Wednesday 16 November 2011

Change of course in school? - a post about my thoughts

I've been thinking about if my education is leading me where I want to be. I want to educate people about nutrition and sometimes it feels like the program I'm going now is not sharp enough or however I could explain it.. I want to go so much deeper in things and learn so much more.
This semester has been really great but when I read about some courses I will have in the future, I don't get too excited because I doubt they will teach me what I need to know. I've been thinking about maybe putting together my own program, with courses I believe will take me where I want to go instead of just taking all these courses in this program to get a "proffesion name". That name won't help me if it's not what I need for what I want to work with.

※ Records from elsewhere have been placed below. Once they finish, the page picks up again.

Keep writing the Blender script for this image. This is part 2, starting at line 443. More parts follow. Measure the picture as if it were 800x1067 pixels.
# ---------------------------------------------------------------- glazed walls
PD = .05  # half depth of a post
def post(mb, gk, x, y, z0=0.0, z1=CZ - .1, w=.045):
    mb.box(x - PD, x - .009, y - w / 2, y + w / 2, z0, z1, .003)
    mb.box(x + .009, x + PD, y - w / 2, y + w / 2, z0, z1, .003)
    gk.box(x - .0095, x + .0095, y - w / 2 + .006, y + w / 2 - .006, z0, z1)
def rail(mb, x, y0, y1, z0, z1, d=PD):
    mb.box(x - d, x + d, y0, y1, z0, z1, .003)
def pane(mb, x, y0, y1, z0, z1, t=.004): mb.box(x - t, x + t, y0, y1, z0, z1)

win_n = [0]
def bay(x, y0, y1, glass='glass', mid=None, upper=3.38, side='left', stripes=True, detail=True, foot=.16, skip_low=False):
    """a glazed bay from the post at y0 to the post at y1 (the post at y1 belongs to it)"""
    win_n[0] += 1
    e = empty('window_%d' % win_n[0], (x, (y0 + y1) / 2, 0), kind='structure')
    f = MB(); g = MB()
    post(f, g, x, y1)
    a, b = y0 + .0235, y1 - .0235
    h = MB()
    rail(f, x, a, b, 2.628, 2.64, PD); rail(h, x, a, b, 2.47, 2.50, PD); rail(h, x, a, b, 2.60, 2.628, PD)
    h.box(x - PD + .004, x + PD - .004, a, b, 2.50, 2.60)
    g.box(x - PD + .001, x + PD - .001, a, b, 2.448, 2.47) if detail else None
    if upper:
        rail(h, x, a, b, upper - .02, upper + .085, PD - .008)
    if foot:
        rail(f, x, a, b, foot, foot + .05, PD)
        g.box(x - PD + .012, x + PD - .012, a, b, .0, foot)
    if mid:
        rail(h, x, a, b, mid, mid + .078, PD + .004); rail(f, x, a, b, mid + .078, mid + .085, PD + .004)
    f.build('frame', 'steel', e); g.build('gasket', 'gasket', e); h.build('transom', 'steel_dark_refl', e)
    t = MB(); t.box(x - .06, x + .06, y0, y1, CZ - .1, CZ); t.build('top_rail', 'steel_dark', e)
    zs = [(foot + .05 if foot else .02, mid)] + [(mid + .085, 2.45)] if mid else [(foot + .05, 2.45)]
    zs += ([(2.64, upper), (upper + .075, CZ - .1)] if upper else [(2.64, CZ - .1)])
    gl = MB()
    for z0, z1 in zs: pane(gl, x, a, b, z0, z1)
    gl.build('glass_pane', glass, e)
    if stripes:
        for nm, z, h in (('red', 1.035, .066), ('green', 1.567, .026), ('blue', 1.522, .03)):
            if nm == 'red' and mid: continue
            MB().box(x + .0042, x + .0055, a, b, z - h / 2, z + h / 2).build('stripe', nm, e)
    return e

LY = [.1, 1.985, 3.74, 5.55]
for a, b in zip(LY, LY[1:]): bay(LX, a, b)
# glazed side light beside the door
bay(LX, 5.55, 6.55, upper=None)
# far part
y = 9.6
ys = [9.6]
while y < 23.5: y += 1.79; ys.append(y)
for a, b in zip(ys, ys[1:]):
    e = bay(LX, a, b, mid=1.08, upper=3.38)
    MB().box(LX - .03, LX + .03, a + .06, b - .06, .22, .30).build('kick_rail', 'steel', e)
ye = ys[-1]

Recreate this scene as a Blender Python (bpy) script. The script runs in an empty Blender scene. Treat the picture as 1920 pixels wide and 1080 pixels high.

As a part of our course, we had to interview a person who works with food in different ways in different counties. I was not excited about it because it would be my nightmare to get one of those jobs.. But many people who goes this program that I'm on end up there so our teachers wanted us too see how it could look like.
Today I talked to the person I was going to interview. We talked for about 1 h and 20 minutes, and maybe 15-20 minutes of those were the actual interview. She was amazing and it was like having a personal mentor for an hour. She was really honest and told me that the program I'm taking is not going to lead me where I want to go.. She even didn't think this education was good preparation for the job she has now! She told me about another education that I had actually been thinking about before in Stockholm (but I could do it distance) that is much better and we also talked about that I should maybe create my own program, picking courses that would be more relevant. I would still be done by the time I'm suppose to be done now.
Seriously, the whole phone call was so amazing and I felt so inspired afterwards to rethink my education. I really feel that it was from God that I got to speak with her.

So what will happen now.. I will pray through the whole thing and I will continue on the program I am on now until I figure out what courses would be good to have and then I will probably customize my own program. This means I could read more physiology and other things that I believe are more relevant.
It is to late to apply for other courses for the spring but I will talk to my teacher and see if there's anything we can do because there will be much more time in the kitchen next semester and that really feels like a waste of time as I already have an education as a chef and I have already taken courses in things like gluten-free food etc, (things I'm guessing we will do.) I would so much rather write papers or do something else those days that I could actually learn things from!